Wednesday, June 21, 2006

Air Mobile Team back to Mt. Merapi - In the shadow of a Volcano!


June 21, 2006 - Wednesday 8:26pm (Indonesian Time) Solo, Indonesia - Report submitted by Joe Hurston

It was back to Mount Merapi today. Yesterday, while we were in Jogja (the hard hit earthquake region), Mount Merapi was spewing fire and lava. Today, as we approached the world's most active volcano, things were a bit quieter. We were glad for that. This also enabled us to get very close to a small village less than 1.5 kilometers from the mouth of the volcano.

We met Sony, a volunteer from the region who has been very active in Search and Rescue and assisting in evacuations. Sony is a very experienced tour guide who knows Mount Merapi better than most anyone else. We began training him as a potential First Responder team member equipped with the Vortex Voyager TM.


Before we arrived at the village, we set up a Vortex Voyager TM in a small river and left Cindy to run the operation. Meanwhile, Barbara and Sony and I proceeded to the last village before the volcano. Enroute to the village all of the crops were covered in volcanic ash! So was everything else. The very air was filled with this destructive ash.

Once we arrrived at this last outpost before Mt. Merapi, we found precious and determined people endeavoring to live their lives with this powerful volcano at their back-door. One might ask, why don't they just move? As I looked into the faces of the men, women and children in this little village, I seemed to gain more insight into their plight. This is all they have ever known. They, their parents, their parents parents and so on have lived on this land for many, many years. From time to time, Mount Merapi acts up, as is happening now. The people have run several times from Merapi within the last few months. They come back as soon as things calm down and tend to their crops and animals.

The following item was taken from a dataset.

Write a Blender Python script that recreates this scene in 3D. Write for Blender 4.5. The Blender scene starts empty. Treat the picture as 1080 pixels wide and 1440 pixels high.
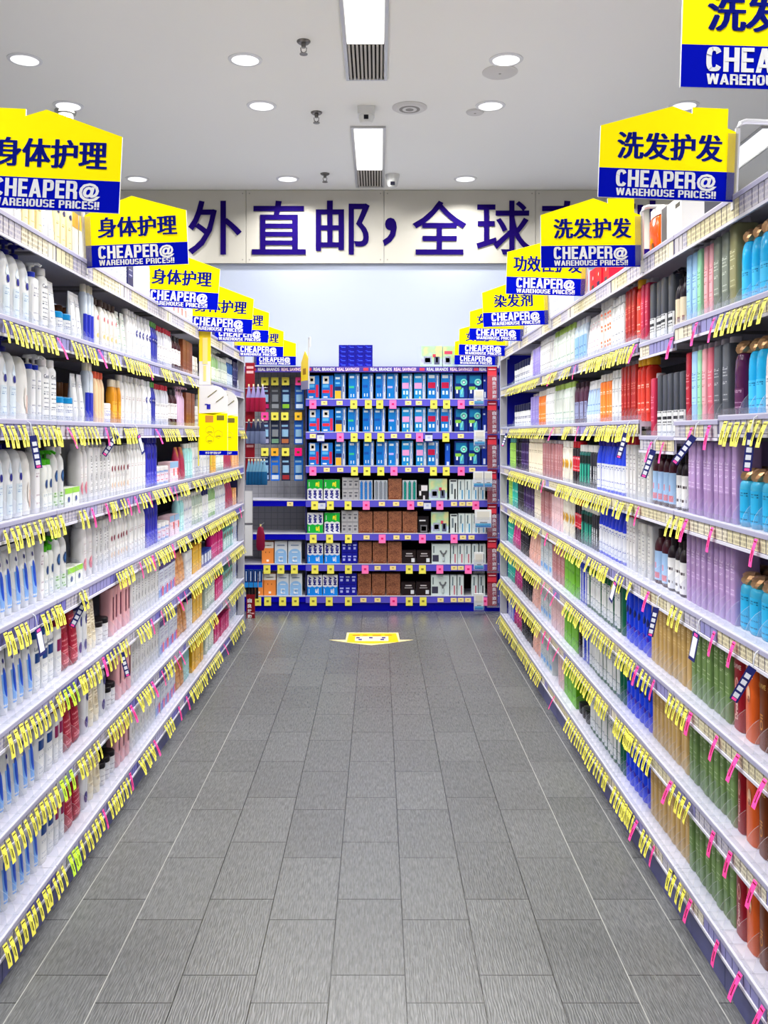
import bpy, math, random
from mathutils import Vector, Matrix
R = random.Random(7)
S = bpy.context.scene
COL = S.collection
D = bpy.data

# ------------------------------------------------------------------ camera
cam = D.cameras.new('camera')
cam.sensor_fit = 'VERTICAL'; cam.sensor_height = 36.0; cam.lens = 32.0      # 1280 px focal length over 1440 px
cam.shift_x = 8 / 1440; cam.shift_y = -110 / 1440
cam.clip_start = 0.05; cam.clip_end = 60
co = D.objects.new('camera', cam); COL.objects.link(co)
EYE = 1.46; F = 1280.0; VX = 532.0; VY = 610.0
co.location = (0, 0, EYE); co.rotation_euler = (math.pi / 2, 0, 0)
S.camera = co

# ------------------------------------------------------------------ world, exposure
W = D.worlds.new('world'); S.world = W; W.use_nodes = True
W.node_tree.nodes['Background'].inputs[0].default_value = (0.93, 0.96, 1.0, 1)
W.node_tree.nodes['Background'].inputs[1].default_value = 0.85
S.view_settings.view_transform = 'Standard'; S.view_settings.look = 'None'
S.view_settings.gamma = 1.0; S.view_settings.use_curve_mapping = False
S.view_settings.exposure = -0.74
LAMP_W = 24.0        # watts of each recessed round downlight
TROFFER_W = 62.0     # watts per metre of the rectangular troffer panels
S.cycles.transparent_max_bounces = 24
S.cycles.max_bounces = 8
S.cycles.sample_clamp_indirect = 6.0

CEIL = 3.598; WALLY = 8.0

# ------------------------------------------------------------------ colours and materials
def lin(h):
    h = h.lstrip('#'); c = [int(h[i:i + 2], 16) / 255 for i in (0, 2, 4)]; g = sum(c) / 3; c = [min(1, max(0, g + (x - g) * 1.14)) for x in c]
    if min(c) > .85: c = [x * .91 for x in c]
    return tuple(x / 12.92 if x <= .04045 else ((x + .055) / 1.055) ** 2.4 for x in c) + (1,)
MC = {}
def mat(h, rough=.45, metal=0.0, emit=0.0, coat=0.0, spec=.16):
    k = (h, rough, metal, emit, coat, spec)
    if k in MC: return MC[k]
    m = D.materials.new('paint_' + h.strip('#')); m.use_nodes = True
    b = m.node_tree.nodes['Principled BSDF']
    b.inputs['Base Color'].default_value = lin(h); b.inputs['Roughness'].default_value = rough
    b.inputs['Metallic'].default_value = metal; b.inputs['Specular IOR Level'].default_value = spec
    if coat: b.inputs['Coat Weight'].default_value = coat; b.inputs['Coat Roughness'].default_value = .12
    if emit:
        b.inputs['Emission Color'].default_value = lin(h); b.inputs['Emission Strength'].default_value = emit
    MC[k] = m; return m
class NT:
    def __init__(s, name):
        s.m = D.materials.new(name); s.m.use_nodes = True; s.t = s.m.node_tree
        s.b = s.t.nodes['Principled BSDF']
    def n(s, typ, **kw):
        x = s.t.nodes.new(typ)
        for k, v in kw.items(): setattr(x, k, v)
        return x
    def l(s, a, b): s.t.links.new(a, b)
    def math(s, op, a, b=None):
        x = s.n('ShaderNodeMath', operation=op)
        for i, q in enumerate((a, b)):
            if q is None: continue
            if isinstance(q, (int, float)): x.inputs[i].default_value = q
            else: s.l(q, x.inputs[i])
        return x.outputs[0]
    def mix(s, f, a, b):
        x = s.n('ShaderNodeMix', data_type='RGBA')
        for i, q in ((0, f), (6, a), (7, b)):
            if isinstance(q, (int, float)): x.inputs[i].default_value = q
            elif isinstance(q, tuple): x.inputs[i].default_value = q
            else: s.l(q, x.inputs[i])
        return x.outputs[2]
PC = {}
def printed(base, ink, rows=14, dens=26, keep=.45, rough=.4):
    """paper or plastic with rows of small illegible printing, laid out over the part's own box"""
    k = (base, ink, rows, dens, keep)
    if k in PC: return PC[k]
    t = NT('printed_' + base.strip('#'))
    tc = t.n('ShaderNodeTexCoord'); sp = t.n('ShaderNodeSeparateXYZ'); t.l(tc.outputs['Generated'], sp.inputs[0])
    r = t.math('MULTIPLY', sp.outputs[2], rows); row = t.math('FLOOR', r); fr = t.math('FRACT', r)
    cv = t.n('ShaderNodeCombineXYZ')
    t.l(t.math('MULTIPLY', sp.outputs[1], dens), cv.inputs[0]); t.l(t.math('MULTIPLY', row, 7.31), cv.inputs[1])
    no = t.n('ShaderNodeTexNoise'); no.inputs['Scale'].default_value = 1.0; no.inputs['Detail'].default_value = 1.0
    t.l(cv.outputs[0], no.inputs['Vector'])
    wn = t.n('ShaderNodeTexWhiteNoise', noise_dimensions='1D'); t.l(row, wn.inputs['W'])
    f = t.math('GREATER_THAN', no.outputs[0], .47)
    f = t.math('MULTIPLY', f, t.math('LESS_THAN', wn.outputs[0], keep))
    f = t.math('MULTIPLY', f, t.math('LESS_THAN', t.math('ABSOLUTE', t.math('SUBTRACT', fr, .5)), .3))
    f = t.math('MULTIPLY', f, t.math('LESS_THAN', t.math('ABSOLUTE', t.math('SUBTRACT', sp.outputs[1], .5)), .4))
    t.l(t.mix(f, lin(base), lin(ink)), t.b.inputs['Base Color']); t.b.inputs['Roughness'].default_value = rough; t.b.inputs['Specular IOR Level'].default_value = .16
    PC[k] = t.m; return t.m
def clear_mat(name, tint=(.97, .98, 1, 1), refl=.3, haze=.06):
    m = D.materials.new(name); m.use_nodes = True; t = m.node_tree
    t.nodes.remove(t.nodes['Principled BSDF'])
    tr = t.nodes.new('ShaderNodeBsdfTransparent'); tr.inputs[0].default_value = tint
    gl = t.nodes.new('ShaderNodeBsdfGlossy'); gl.inputs['Roughness'].default_value = .12
    lw = t.nodes.new('ShaderNodeLayerWeight'); lw.inputs[0].default_value = .5
    mr = t.nodes.new('ShaderNodeMapRange'); mr.inputs[3].default_value = .03; mr.inputs[4].default_value = refl; t.links.new(lw.outputs['Facing'], mr.inputs[0])
    mx = t.nodes.new('ShaderNodeMixShader')
    t.links.new(mr.outputs[0], mx.inputs[0]); t.links.new(tr.outputs[0], mx.inputs[1]); t.links.new(gl.outputs[0], mx.inputs[2])
    df = t.nodes.new('ShaderNodeBsdfDiffuse'); df.inputs[0].default_value = (.92, .93, .96, 1); tl = t.nodes.new('ShaderNodeBsdfTranslucent'); tl.inputs[0].default_value = (.92, .93, .96, 1)
    dm = t.nodes.new('ShaderNodeMixShader'); dm.inputs[0].default_value = .5; t.links.new(df.outputs[0], dm.inputs[1]); t.links.new(tl.outputs[0], dm.inputs[2])
    m2 = t.nodes.new('ShaderNodeMixShader'); m2.inputs[0].default_value = haze; t.links.new(mx.outputs[0], m2.inputs[1]); t.links.new(dm.outputs[0], m2.inputs[2])
    t.links.new(m2.outputs[0], t.nodes['Material Output'].inputs[0]); return m
CLEAR = clear_mat('clear_acrylic', refl=.12, haze=.05)
EDGE = mat('#eef0f8', .25)

# ------------------------------------------------------------------ mesh helpers
def ring(z, a, b, e=2.0, n=18):
    out = []
    for i in range(n):
        t = 2 * math.pi * i / n; c, s = math.cos(t), math.sin(t)
        out.append((b * math.copysign(abs(c) ** (2 / e), c), a * math.copysign(abs(s) ** (2 / e), s), z))
    return out
class M:
    def __init__(s): s.v = []; s.f = []; s.mi = []
    def add(s, v, f, mi=0):
        o = len(s.v); s.v += v; s.f += [tuple(i + o for i in q) for q in f]; s.mi += [mi] * len(f); return s
    def box(s, x0, x1, y0, y1, z0, z1, mi=0):
        v = [(x, y, z) for z in (z0, z1) for y in (y0, y1) for x in (x0, x1)]
        return s.add(v, [(0, 2, 3, 1), (4, 5, 7, 6), (0, 1, 5, 4), (2, 6, 7, 3), (0, 4, 6, 2), (1, 3, 7, 5)], mi)
    def loft(s, rings, mi=0, off=(0, 0), n=18):
        """rings: (z, half width along y, half depth along x, exponent)"""
        v = []
        for q in rings:
            v += [(x + off[0], y + off[1], z) for x, y, z in ring(q[0], q[1], q[2], q[3] if len(q) > 3 else 2.0, n)]
        f = []
        for k in range(len(rings) - 1):
            for i in range(n):
                j = (i + 1) % n
                f.append((k * n + i, k * n + j, (k + 1) * n + j, (k + 1) * n + i))
        f.append(tuple(range(n - 1, -1, -1))); f.append(tuple(range((len(rings) - 1) * n, len(rings) * n)))
        return s.add(v, f, mi)
    def tube(s, pts, r, mi=0, n=8):
        pts = [Vector(p) for p in pts]; v = []; f = []
        up = Vector((0.31, 0.17, 0.93)).normalized()
        for i, p in enumerate(pts):
            d = (pts[min(i + 1, len(pts) - 1)] - pts[max(i - 1, 0)]).normalized()
            a = d.cross(up).normalized(); b = d.cross(a)
            for k in range(n):
                t = 2 * math.pi * k / n; v.append(tuple(p + a * r * math.cos(t) + b * r * math.sin(t)))
        for i in range(len(pts) - 1):
            for k in range(n):
                j = (k + 1) % n; f.append((i * n + k, i * n + j, (i + 1) * n + j, (i + 1) * n + k))
        f.append(tuple(range(n))); f.append(tuple(range((len(pts) - 1) * n + n - 1, (len(pts) - 1) * n - 1, -1)))
        return s.add(v, f, mi)
    def prism(s, poly, t0, t1, plane='xz', mi=0, mside=None):
        """a flat outline (list of 2-D points) given thickness along the remaining axis"""
        n = len(poly)
        def P(p, t): return {'xz': (p[0], t, p[1]), 'yz': (t, p[0], p[1]), 'xy': (p[0], p[1], t)}[plane]
        v = [P(p, t0) for p in poly] + [P(p, t1) for p in poly]
        s.add(v, [tuple(range(n)), tuple(range(2 * n - 1, n - 1, -1))], mi)
        o = len(s.v) - 2 * n
        for i in range(n):
            j = (i + 1) % n; s.f.append((o + i, o + j, o + n + j, o + n + i)); s.mi.append(mi if mside is None else mside)
        return s
    def build(s, name, mats, smooth=38):
        me = D.meshes.new(name); me.from_pydata(s.v, [], s.f)
        for m in (mats if isinstance(mats, (list, tuple)) else [mats]): me.materials.append(m)
        me.polygons.foreach_set('material_index', s.mi)
        me.update()
        if smooth:
            me.polygons.foreach_set('use_smooth', [True] * len(me.polygons))
            me.set_sharp_from_angle(angle=math.radians(smooth))
        return me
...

Our goal is to set up an Emergency Response Team to help these people escape when things get hot. And hot they become very quickly. We are hoping to establish a team that, among other things, can provide clean drinking water on a moments notice from any source.

That is the reason we set up a Vortex Voyager TM in the stream just outside their village to demonstrate the Vortex Voyagers TM ability to pump very clean water instantly. Cindy did a superb job of filling their vessels as Barbara and I pressed to the closest point to Merapi from the last village.

Tomorrow, we travel back to the Jogja region to meet with the Red Cross to discuss our ideas and plan of an emergency response team equipped with Vortex Voyagers TM for the Mount Merapi area. As you can see from our reports, we're moving pretty fast and seeking the best way to get the Vortex Voyagers TM into "Life-saving" positions. As I seem to say every report, "it's been a long day, need to get some rest". So, signing out for now. Will write more tomorrow. God Bless and THANKS for your prayer and support!!


Joe and the Air Mobile Team

PS - Before going to bed, I found this story about Mt. Merapi.
It is dated TODAY - JUNE 21, 2006 - AIR MOBILE is in the right place at the right time!

Hot gas, debris rumble down from Indonesia's Mount Merapi; lava dome at risk of collapse


(AP) -- Indonesia's Mount Merapi sent avalanches of searing hot gas and debris roiling down its scorched slopes Wednesday, as a scientist warned the peak's fragile lava dome still posed a threat to thousands of villagers.

The 9,700-foot volcano has been at a near-continuous state of high alert for seven weeks, forcing the evacuation of thousands of villagers in a government designated danger zone.

More than half a dozen avalanches Wednesday morning carried gas and volcanic debris 3.5 kilometers (2.2 miles) down the peak's flanks, Subandrio, a government scientist who used only one name, said Wednesday.

Magma has swelled into a volatile 300,000 cubic meter dome on the southern crater, he said, and there is a likelihood that the lava dome will collapse, causing an avalanche of the hot gas and volcanic debris trapped within it.

The government has ordered the evacuation of all residents living within 7 kilometers (just over 4 miles) of the peak, but says it cannot force them to leave or prevent villagers from returning to check their houses and crops. Hundreds have refused to go.

Another possible threat is posed by rain forecast for coming days which could wash millions of metric tons of built-up ash and rock fragments down Merapi's steep slopes in powerful mudslides.

Two people died last week when hot gas traveled 7 kilometers (4.3 miles) down the mountain on Wednesday.

Searing gas clouds killed more than 60 villagers in 1994 and more than 1,300 people died in a a major eruption in 1930.